▸ Recorded information
++++
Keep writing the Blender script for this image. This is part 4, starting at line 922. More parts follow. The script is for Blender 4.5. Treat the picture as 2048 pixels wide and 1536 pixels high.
++++
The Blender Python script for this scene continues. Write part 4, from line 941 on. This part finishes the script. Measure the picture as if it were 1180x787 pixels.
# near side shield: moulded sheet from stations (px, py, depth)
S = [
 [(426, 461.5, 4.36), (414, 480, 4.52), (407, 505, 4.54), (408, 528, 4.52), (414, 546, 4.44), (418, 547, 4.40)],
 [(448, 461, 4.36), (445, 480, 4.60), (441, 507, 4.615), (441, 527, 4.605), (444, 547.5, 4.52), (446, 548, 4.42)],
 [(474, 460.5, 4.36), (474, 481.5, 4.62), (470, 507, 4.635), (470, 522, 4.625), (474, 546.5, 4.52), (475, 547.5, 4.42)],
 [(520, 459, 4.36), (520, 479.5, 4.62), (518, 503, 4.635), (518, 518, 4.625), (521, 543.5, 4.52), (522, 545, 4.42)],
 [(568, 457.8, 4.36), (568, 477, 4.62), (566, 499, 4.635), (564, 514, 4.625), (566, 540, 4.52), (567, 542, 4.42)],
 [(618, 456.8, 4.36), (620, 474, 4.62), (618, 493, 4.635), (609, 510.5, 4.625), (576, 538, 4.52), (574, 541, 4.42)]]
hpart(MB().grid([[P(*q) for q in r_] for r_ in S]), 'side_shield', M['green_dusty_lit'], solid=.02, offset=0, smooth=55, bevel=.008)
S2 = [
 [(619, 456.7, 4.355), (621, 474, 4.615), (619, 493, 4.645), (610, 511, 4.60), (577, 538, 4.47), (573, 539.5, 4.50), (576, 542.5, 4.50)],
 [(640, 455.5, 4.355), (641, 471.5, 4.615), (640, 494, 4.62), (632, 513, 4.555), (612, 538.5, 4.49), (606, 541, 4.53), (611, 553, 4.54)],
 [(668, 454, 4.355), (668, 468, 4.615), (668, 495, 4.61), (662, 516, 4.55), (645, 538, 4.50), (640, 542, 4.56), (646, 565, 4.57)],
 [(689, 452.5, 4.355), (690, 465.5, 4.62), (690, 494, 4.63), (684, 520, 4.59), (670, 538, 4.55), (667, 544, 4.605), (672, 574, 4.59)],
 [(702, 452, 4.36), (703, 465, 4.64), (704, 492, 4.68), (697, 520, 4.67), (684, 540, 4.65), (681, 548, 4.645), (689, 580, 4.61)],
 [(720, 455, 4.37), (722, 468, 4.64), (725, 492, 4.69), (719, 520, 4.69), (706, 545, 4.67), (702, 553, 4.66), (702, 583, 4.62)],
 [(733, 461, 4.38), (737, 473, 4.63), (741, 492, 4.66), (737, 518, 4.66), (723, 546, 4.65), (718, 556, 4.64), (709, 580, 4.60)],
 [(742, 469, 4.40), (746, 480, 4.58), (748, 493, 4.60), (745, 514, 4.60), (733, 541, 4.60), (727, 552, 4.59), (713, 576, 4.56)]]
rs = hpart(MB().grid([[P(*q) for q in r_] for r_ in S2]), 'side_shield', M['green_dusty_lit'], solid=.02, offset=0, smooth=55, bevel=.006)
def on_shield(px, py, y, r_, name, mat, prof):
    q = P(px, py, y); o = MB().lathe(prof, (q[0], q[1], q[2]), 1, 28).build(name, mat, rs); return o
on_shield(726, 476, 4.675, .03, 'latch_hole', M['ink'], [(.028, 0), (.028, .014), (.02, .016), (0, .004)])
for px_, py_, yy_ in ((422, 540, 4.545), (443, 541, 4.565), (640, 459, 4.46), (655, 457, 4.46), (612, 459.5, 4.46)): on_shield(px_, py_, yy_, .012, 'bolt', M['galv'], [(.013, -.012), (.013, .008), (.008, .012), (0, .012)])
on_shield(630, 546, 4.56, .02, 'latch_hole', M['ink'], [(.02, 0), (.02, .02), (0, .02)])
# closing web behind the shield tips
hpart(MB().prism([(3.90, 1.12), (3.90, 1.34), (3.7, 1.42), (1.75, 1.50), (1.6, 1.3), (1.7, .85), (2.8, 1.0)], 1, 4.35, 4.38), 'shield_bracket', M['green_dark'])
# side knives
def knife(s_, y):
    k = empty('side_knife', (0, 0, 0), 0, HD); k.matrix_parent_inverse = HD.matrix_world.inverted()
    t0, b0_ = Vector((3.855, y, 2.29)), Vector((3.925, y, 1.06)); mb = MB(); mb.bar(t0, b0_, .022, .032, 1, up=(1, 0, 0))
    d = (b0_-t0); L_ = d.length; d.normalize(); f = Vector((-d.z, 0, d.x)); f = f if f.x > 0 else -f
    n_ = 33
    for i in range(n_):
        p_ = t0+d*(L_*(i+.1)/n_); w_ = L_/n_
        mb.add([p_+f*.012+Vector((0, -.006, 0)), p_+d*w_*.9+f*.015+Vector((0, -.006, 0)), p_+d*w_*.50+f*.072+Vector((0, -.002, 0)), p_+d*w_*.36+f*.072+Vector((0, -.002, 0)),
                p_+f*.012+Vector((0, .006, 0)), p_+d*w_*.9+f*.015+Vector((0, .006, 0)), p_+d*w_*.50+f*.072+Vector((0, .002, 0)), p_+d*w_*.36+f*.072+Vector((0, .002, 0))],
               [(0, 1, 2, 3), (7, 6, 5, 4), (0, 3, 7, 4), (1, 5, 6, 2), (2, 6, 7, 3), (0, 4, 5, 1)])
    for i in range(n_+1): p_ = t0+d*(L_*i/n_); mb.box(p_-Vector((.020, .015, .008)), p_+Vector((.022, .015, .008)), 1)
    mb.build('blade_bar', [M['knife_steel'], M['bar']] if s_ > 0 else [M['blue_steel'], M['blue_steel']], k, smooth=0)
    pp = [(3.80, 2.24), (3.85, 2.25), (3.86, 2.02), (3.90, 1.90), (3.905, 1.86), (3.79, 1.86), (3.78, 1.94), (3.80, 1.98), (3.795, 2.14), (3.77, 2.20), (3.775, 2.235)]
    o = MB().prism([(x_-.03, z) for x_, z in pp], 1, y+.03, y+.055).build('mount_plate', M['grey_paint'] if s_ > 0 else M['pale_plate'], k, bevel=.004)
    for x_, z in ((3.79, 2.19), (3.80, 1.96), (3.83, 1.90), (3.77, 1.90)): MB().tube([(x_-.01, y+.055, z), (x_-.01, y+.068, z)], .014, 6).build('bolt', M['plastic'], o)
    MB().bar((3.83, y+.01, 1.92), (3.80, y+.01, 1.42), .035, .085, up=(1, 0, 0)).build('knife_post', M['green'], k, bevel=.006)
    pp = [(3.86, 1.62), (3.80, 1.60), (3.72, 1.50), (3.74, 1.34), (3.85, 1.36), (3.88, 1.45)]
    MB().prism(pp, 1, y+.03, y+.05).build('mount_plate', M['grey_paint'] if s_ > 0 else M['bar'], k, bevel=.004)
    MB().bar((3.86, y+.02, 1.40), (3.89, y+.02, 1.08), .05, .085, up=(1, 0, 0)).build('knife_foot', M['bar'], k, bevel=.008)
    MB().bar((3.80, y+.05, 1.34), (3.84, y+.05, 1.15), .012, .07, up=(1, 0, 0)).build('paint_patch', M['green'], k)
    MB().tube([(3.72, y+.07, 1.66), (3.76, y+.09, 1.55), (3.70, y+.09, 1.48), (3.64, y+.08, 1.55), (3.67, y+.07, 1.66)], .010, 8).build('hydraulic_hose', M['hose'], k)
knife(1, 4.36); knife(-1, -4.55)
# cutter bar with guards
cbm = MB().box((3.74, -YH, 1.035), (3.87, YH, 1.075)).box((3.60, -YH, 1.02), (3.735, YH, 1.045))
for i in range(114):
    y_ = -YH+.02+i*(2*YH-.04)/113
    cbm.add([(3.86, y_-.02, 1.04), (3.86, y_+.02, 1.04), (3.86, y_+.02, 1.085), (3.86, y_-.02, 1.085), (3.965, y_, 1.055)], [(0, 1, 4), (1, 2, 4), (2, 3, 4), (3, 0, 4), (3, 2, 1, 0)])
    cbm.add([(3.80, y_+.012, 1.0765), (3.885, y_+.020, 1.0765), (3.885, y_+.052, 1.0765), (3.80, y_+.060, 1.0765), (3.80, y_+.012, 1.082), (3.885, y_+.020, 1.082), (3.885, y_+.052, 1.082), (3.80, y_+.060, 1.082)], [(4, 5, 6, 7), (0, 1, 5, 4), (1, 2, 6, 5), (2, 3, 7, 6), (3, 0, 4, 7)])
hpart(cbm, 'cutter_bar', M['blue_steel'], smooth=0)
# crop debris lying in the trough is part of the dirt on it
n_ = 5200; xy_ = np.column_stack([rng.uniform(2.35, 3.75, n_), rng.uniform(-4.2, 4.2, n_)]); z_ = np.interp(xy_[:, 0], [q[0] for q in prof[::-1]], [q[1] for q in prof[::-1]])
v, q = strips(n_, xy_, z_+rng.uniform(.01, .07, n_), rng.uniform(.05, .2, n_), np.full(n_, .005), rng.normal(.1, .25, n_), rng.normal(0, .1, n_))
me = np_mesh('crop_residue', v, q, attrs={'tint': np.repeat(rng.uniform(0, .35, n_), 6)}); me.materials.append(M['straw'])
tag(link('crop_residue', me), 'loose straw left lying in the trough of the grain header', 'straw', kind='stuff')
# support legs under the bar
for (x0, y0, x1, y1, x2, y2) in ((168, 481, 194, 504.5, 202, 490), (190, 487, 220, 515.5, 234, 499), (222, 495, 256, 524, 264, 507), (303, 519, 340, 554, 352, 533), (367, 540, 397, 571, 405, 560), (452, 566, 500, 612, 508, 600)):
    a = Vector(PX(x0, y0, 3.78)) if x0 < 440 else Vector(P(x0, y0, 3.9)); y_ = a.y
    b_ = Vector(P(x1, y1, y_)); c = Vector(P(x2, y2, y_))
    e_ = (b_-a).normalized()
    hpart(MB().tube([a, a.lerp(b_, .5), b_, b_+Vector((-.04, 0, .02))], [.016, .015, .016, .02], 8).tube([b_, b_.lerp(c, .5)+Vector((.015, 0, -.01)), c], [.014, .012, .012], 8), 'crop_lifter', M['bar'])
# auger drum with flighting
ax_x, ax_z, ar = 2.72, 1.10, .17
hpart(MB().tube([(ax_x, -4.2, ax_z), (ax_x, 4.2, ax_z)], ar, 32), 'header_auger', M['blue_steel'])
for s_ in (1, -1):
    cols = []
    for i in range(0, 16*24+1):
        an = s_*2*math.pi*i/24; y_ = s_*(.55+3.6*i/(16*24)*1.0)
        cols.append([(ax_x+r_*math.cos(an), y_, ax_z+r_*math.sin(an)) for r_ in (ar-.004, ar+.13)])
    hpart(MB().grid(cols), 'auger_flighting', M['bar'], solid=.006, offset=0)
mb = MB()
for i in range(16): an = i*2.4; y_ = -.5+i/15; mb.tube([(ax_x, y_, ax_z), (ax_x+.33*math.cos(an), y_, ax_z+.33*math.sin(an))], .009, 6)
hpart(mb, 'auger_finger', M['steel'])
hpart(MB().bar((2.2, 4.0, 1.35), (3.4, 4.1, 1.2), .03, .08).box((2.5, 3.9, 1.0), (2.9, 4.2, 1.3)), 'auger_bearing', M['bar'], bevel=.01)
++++
▸ What you have to do
Looking at the data above, show all lines where the word "This" occurs.

▸ Answer to the problem
Keep writing the Blender script for this image. This is part 4, starting at line 922. More parts follow. The script is for Blender 4.5. Treat the picture as 2048 pixels wide and 1536 pixels high.
The Blender Python script for this scene continues. Write part 4, from line 941 on. This part finishes the script. Measure the picture as if it were 1180x787 pixels.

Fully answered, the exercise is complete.